• Request
A precise retyping is required of every line from the one containing "0.02)).build('underside', 'wood_panel', cor, smooth=False)" down to the one containing "ch=0.002).build('front_board', 'wood_cornice', cor)", both included, and of no other line.
>> Start Information supplied
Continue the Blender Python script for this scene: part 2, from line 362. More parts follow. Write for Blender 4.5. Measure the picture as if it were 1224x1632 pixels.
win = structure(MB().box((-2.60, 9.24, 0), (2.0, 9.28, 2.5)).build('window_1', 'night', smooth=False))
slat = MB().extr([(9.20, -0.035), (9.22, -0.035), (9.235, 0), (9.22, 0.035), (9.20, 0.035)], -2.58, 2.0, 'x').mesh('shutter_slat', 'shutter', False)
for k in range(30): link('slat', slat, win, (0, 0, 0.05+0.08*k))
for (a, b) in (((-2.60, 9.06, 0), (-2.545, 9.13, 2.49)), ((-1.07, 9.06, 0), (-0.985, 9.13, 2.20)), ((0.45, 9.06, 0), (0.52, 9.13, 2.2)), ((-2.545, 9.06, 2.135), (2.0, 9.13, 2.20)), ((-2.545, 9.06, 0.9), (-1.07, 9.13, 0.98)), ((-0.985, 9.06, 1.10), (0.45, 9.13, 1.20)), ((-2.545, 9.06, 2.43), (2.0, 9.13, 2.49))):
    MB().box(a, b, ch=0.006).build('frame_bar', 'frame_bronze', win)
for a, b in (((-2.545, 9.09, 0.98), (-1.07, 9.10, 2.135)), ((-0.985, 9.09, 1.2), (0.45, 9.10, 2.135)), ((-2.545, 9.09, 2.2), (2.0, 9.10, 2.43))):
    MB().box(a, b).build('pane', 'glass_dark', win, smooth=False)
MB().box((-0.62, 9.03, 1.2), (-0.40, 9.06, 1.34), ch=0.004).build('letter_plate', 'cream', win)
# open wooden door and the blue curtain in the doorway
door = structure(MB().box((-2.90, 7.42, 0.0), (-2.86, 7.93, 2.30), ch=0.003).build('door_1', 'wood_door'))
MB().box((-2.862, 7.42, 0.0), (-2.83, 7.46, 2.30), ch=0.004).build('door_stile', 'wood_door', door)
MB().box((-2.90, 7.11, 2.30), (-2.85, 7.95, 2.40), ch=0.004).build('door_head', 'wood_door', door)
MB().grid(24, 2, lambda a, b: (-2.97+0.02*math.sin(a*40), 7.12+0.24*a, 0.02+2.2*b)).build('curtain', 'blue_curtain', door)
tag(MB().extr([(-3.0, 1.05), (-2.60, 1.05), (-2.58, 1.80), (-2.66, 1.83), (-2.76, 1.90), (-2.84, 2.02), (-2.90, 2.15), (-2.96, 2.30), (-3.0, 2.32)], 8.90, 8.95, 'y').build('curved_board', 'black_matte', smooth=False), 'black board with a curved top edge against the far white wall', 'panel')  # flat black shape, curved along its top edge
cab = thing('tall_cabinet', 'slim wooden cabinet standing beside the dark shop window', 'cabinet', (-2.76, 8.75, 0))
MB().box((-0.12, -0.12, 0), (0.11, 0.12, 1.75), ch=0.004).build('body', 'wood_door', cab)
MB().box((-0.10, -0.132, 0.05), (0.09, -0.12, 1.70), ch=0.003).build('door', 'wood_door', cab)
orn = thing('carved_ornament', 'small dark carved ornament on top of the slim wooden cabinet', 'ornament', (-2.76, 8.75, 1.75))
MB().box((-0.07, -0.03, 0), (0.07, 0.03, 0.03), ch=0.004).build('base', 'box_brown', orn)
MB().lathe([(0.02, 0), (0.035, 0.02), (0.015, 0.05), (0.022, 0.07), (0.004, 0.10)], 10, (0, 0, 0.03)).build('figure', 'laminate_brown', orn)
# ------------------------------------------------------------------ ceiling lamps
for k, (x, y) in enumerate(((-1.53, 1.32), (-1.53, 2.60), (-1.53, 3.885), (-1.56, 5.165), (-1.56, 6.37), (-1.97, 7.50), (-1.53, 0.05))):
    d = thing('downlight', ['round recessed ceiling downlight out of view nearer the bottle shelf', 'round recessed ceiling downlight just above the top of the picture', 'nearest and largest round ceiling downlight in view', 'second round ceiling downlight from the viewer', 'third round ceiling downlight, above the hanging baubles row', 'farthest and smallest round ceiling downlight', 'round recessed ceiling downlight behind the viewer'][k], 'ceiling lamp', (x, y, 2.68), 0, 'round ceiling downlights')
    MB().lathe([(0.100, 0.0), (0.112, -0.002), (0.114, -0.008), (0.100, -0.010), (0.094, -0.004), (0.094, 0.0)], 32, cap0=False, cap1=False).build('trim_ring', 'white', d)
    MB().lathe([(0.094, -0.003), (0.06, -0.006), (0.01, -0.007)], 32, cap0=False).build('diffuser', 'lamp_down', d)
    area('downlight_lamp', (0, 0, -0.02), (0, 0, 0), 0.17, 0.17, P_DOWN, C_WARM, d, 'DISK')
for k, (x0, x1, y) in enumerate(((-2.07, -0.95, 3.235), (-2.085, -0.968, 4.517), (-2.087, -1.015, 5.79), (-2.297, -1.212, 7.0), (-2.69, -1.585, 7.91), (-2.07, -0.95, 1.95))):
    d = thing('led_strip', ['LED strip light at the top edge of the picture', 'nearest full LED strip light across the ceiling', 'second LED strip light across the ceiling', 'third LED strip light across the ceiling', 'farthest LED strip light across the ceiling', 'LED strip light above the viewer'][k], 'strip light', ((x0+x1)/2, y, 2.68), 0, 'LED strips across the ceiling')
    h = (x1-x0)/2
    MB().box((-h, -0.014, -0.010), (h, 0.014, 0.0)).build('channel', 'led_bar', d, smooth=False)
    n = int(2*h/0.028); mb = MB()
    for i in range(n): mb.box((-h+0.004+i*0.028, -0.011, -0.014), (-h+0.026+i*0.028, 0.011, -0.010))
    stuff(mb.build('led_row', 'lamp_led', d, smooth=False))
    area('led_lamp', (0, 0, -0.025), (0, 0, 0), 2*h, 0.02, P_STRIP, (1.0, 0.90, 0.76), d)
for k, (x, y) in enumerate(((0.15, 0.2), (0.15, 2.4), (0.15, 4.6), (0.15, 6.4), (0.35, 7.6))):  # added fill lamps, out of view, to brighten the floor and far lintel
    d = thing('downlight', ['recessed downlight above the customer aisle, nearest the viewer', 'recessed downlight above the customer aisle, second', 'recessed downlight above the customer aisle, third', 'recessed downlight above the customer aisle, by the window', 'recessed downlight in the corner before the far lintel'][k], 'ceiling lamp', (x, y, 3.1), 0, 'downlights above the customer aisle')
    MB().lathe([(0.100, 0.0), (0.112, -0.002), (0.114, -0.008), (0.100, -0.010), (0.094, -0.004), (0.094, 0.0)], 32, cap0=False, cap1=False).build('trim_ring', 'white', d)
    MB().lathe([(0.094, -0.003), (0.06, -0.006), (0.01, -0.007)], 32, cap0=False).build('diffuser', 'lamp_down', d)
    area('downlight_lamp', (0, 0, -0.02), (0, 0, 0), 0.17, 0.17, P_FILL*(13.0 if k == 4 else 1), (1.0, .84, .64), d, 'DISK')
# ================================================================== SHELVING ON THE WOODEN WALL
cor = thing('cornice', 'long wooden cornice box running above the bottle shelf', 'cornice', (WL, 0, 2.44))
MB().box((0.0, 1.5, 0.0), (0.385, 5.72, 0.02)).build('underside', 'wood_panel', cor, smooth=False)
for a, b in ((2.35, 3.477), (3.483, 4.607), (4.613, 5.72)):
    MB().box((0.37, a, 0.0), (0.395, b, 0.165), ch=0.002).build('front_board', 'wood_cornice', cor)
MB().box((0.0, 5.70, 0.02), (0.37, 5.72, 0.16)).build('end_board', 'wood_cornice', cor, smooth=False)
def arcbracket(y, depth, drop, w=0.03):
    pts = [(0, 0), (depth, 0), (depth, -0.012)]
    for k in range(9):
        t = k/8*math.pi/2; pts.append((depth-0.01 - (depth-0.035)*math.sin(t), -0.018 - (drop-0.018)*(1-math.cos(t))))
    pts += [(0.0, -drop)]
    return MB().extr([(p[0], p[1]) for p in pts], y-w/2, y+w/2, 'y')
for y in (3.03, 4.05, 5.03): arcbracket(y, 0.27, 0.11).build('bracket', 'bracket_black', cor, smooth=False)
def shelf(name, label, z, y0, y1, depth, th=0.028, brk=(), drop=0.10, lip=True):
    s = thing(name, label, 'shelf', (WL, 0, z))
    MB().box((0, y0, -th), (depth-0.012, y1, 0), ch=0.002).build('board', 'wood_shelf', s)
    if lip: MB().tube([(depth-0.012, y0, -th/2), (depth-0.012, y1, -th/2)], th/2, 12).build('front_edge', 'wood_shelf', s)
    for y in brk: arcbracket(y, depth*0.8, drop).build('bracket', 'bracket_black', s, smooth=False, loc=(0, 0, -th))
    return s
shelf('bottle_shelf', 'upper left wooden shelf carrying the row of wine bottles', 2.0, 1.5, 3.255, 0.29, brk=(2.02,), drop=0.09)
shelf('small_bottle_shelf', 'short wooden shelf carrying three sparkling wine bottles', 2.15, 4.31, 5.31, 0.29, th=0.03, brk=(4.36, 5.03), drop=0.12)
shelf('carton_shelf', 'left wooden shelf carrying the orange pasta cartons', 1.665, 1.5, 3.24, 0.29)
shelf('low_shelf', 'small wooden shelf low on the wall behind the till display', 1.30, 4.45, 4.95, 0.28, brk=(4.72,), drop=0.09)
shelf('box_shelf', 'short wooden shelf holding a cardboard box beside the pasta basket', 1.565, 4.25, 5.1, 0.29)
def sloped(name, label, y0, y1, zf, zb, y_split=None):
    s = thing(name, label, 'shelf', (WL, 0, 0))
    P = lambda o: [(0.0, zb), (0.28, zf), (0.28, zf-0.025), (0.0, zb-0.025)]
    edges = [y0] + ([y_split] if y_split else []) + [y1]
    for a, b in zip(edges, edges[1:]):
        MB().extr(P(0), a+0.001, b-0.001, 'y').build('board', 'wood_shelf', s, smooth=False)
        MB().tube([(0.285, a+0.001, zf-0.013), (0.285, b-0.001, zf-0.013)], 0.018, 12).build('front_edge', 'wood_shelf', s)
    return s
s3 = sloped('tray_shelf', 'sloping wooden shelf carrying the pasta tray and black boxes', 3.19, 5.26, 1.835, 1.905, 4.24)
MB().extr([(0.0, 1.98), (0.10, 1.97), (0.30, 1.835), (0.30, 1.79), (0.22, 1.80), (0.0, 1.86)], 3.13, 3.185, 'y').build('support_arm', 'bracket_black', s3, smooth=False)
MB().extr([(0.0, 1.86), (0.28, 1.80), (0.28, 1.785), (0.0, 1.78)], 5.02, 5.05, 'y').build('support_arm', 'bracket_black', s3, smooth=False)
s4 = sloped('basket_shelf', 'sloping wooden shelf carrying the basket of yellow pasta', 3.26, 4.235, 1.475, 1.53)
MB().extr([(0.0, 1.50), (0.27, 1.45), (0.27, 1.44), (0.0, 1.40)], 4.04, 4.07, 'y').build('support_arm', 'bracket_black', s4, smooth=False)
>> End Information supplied
• Answer for the task
MB().box((0.0, 1.5, 0.0), (0.385, 5.72, 0.02)).build('underside', 'wood_panel', cor, smooth=False)
for a, b in ((2.35, 3.477), (3.483, 4.607), (4.613, 5.72)):
    MB().box((0.37, a, 0.0), (0.395, b, 0.165), ch=0.002).build('front_board', 'wood_cornice', cor)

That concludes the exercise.